I’m from the Austin neighborhood on the West Side of Chicago, a community decimated by decades of discrimination and disinvestment. I became aware of that at a young age as I traveled downtown to elementary school every day and saw the rundown buildings and boarded-up corner stores transform into sleek new housing developments and trendy restaurants as I got further away from my neighborhood.
Witnessing the deep inequality in my city turned me into a political firebrand by the time I became a high school freshman. At every opportunity, I researched structural inequalities like mass incarceration, educational achievement gaps and disinvestment in communities of color. For class assignments, I put together radical policy proposals, calling for complete divestment from private prisons, increased funding for under-resourced schools and the expansion of social assistance services across the country. I wanted to change the world, and as I set my sights on higher education, I knew I wanted to use college to gain the knowledge and power to do it.
In mid-February, I learned that I had been admitted to Yale. This was it. This was my chance to change the world. But my dream of Yale was just that — and no dream exactly lives up to our expectations. Now that I am here in person, I realize that my presence here is itself a moral tradeoff.
A couple of months later I found myself participating in Yale’s Cultural Connections preorientation program. In one of the program’s first workshops, a critical history tour, I learned about Yale’s past ties to the American slave trade and colonialism, as well as its present ties to police brutality and climate change. With this information, I was left questioning whether by attending this university I had made myself complicit in the actions of a school that has damaged so many communities, the very communities I vowed to help in the years before I arrived.
After the tour, group discussions began, and I asked an upper-level student about her relationship with the University. She said that while she couldn’t control Yale’s history or current actions, there are ways she can, and does, hold the University accountable for its practices. She also said that it’s nearly impossible to enact reforms from the outside of an institution. “I have to have access to power to make change, and my Yale degree will open the door to that power,” she said.
In the moment, that idea proved reassuring. But now, as I arrive on campus and complete my first days of college, it has lost its resonance.
Theories of change tend to be uncertain, and the once alluring thought of leveraging an institution such as Yale to create change has now become troubling to me. To Yale, I am an investment in their future, with the expectation that my fame, success and donations will keep the University going strong for years to come.

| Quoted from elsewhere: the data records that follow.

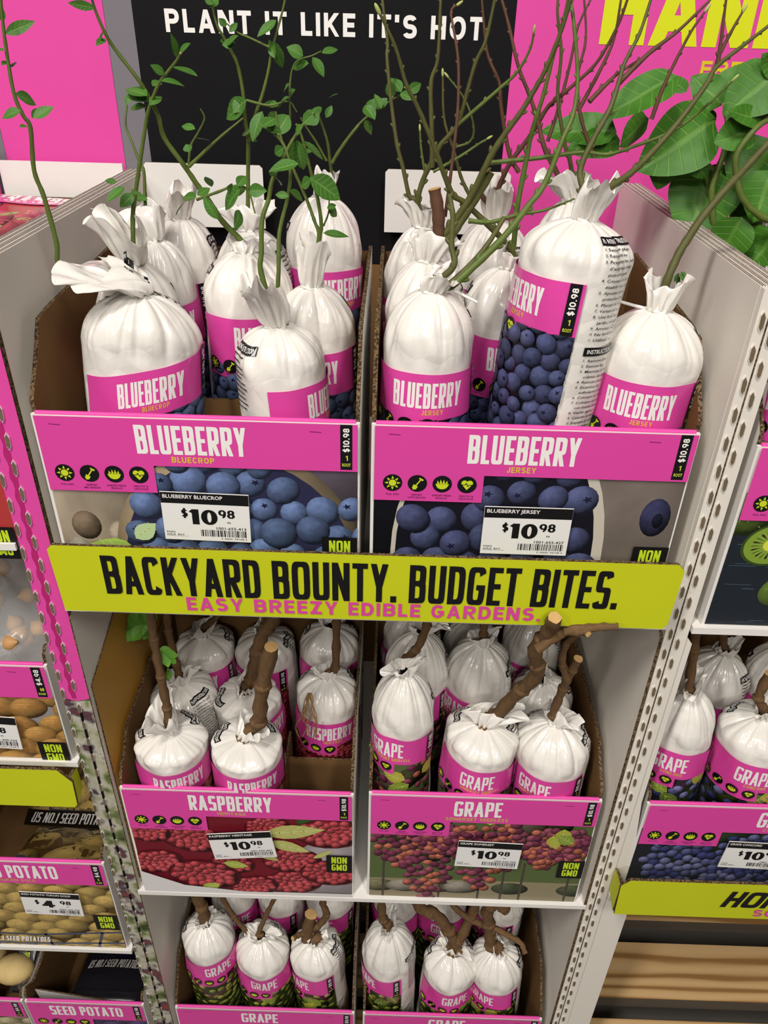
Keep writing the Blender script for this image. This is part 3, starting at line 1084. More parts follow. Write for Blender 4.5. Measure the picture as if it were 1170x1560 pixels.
def tray_card(sp, w, h, rnd, price='$10.98', unit=('1', 'ROOT'), txtx=None):
    """the printed front of a shipping tray"""
    p = Print()
    p.L = 1
    f, st = PICS[sp]
    f(p, 0, .05, w, h, rnd, {'bluecrop': .0185, 'jersey': .019, 'heritage': .03, 'somerset': .0075, 'concord': .0085, 'whitegrape': .008}.get(sp, .022), st)
    p.rect_clip = None
    p.L = 20
    p.rect(0, 0, w, .05, PINK)
    p.rect(0, .05, .106, .0805, PINK)
    p.L = 21
    big, bw, _, sub, sw, _ = WORDS[sp]
    cx = .141 if txtx is None else txtx
    p.text(big, cx - bw / 2, .0065, .0305, bw, .0042, WHITE, th=.0042, n=5, gap=.42)
    if sub:
        p.text(sub, cx - sw / 2, .0395, .0062, sw, .0011, OLIVE if sp not in ('bluecrop', 'jersey') else '#D9C62A', n=2.2, gap=1.0)
    for i, k in enumerate(('sun', 'shovel', 'bowl', 'heart')):
        icon(p, k, .018 + .0241 * i, .0605, .0095)
    p.L = 21
    caps = (('FULL SUN',), ('HARVEST', TIPS.get(sp, 'LATE SEASON')), ('GARDEN FRESH', 'PRODUCE'), ('HEALTHY &', 'DELICIOUS'))
    for i, ls in enumerate(caps):
        for j, t in enumerate(ls):
            p.small(t, .018 + .0241 * i, .0723 + .0031 * j, .0022, '#3B1530', width=min(.0021 * len(t) * .75, .021), align='c')
    price_strip(p, w - .0165, 0, w - .005, .048, price, *unit)
    nongmo(p, w - .036, .127, w, .167)
    p.L = 23
    for x in (.013, w - .045):
        p.line(x, .008, x + .011, .0085, .0008, '#8A2A66')
    return p


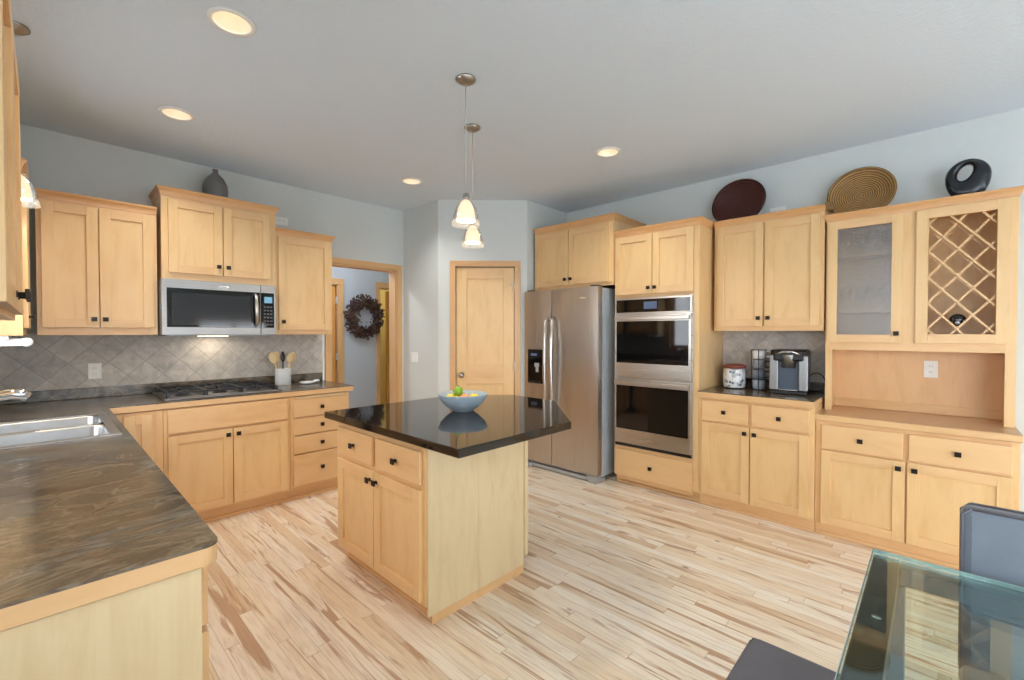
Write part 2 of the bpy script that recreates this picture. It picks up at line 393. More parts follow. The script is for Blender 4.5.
# windows
def window(name, a, b, z0, z1, axis, mull):
    r = sthing(name, (0, 0, 0)); f = G(); p = G()
    def bx(u0, u1, w0, w1, d0, d1, q):
        if axis == 'left': q.box(XL + d0, XL + d1, u0, u1, w0, w1)
        else: q.box(u0, u1, YR + d0, YR + d1, w0, w1)
    for k in (a - 0.06, b): bx(k, k + 0.06, z0 - 0.06, z1 + 0.06, 0.0, 0.02, f)
    for k in (z0 - 0.06, z1): bx(a, b, k, k + 0.06, 0.0, 0.02, f)
    n = mull
    for i in range(n + 1):
        u = a + (b - a - 0.05) * i / n; bx(u, u + 0.05, z0, z1, -0.08, -0.03, f)
    for k in (z0, z1 - 0.05): bx(a, b, k, k + 0.05, -0.08, -0.03, f)
    bx(a, b, z0, z1, -0.058, -0.054, p)
    f.build('window_frame', 'maple_dark', r); p.build('window_pane', 'glass', r)
window('window_1', -3.5, -0.9, 0.10, 2.3, 'left', 3)
window('window_5', -0.3, 0.85, 1.1, 1.93, 'left', 1)
window('window_2', 2.43, 3.37, 1.12, 2.08, 'left', 1)
window('window_3', -0.2, 1.7, 0.10, 2.1, 'rear', 2)
window('window_4', 2.4, 3.9, 0.32, 1.68, 'rear', 2)
g = G().box(-30, 30, -30, 30, -0.5, -0.4); struct(g, 'ground', 'ground')

# doorway casing
g = G().box(DX0 - 0.06, DX0, YA - 0.018, YA, 0, DZ, 0.004).box(DX1, DX1 + 0.062, YA - 0.018, YA, 0, DZ, 0.004)
g.box(DX0 - 0.02, DX0 + 0.016, YA, YA + 0.13, 0, DZ).box(DX1 - 0.016, DX1 + 0.02, YA, YA + 0.13, 0, DZ)
g.mat(1).box(DX0 - 0.06, DX1 + 0.062, YA - 0.018, YA, DZ, DZ + 0.06, 0.004).box(DX0, DX1, YA, YA + 0.13, DZ - 0.016, DZ + 0.02)
struct(g, 'trim_1', ['maple_dark', 'maple_dark_h'])
# pantry door
r = sthing('door_1', PD, R(-45))
dt = G(); SW = 0.115; z1 = 2.07
dt.box(0.004, SW, 0.012, 0.05, 0.01, z1, 0.002).box(PW - SW, PW - 0.004, 0.012, 0.05, 0.01, z1, 0.002)
dt.mat(1).box(SW, PW - SW, 0.012, 0.05, 1.955, z1, 0.002).box(SW, PW - SW, 0.012, 0.05, 0.845, 1.045, 0.002).box(SW, PW - SW, 0.012, 0.05, 0.01, 0.24, 0.002)
dt.mat(0).box(SW, PW - SW, 0.026, 0.04, 0.24, 0.845).box(SW, PW - SW, 0.026, 0.04, 1.045, 1.955)
ds = dt.build('door_panel', ['maple_v', 'maple_h'], r)
G().lathe([(0, 0), (0.03, 0), (0.03, 0.006), (0.012, 0.01), (0.012, 0.03), (0.026, 0.04), (0.028, 0.052), (0.02, 0.063), (0, 0.066)], mtx=Matrix.Translation((0.058, 0.012, 0.94)) @ Matrix.Rotation(R(90), 4, 'X')).build('door_knob', 'nickel', r)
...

My presence as a student, much like the rest of my Yale peers, gives this ancient institution life and power and conflicts with my goal to help disadvantaged communities. In being on campus, I also implicitly submit to the belief that individuals with power and influence are some of the only people capable of driving significant change, thus abandoning my faith in the power of community and collective action.
But even so, my choice of college was constrained by public perception. Americans recognize and often yield to the power of prestige. And even if I were to reject that notion, I would be one small drop of water pushing against a wave of entrenched convictions about higher education. The only way to turn the tide would be for top students across the country to abandon distinguished colleges and universities at once. Unlikely.
Nevertheless, Yale has a robust network of activist and service organizations, and all of them share a common goal of working to better the world. But, as admirable as the work is, it feels akin to a game of moral math, best described by this question: Will doing good outweigh the bad things I’ve done? At Yale, that question might be phrased as “Will joining this club or volunteering with this organization — or leading this protest or pursuing this career — be enough to justify my presence at this university?”
Every day, we as Yalies should strive to come out on the positive side of our moral equations. And, as everything we do in our lives will in some small measure be owed to Yale, we will always find ourselves calculating our own moral standing in light of the institution that has shaped us.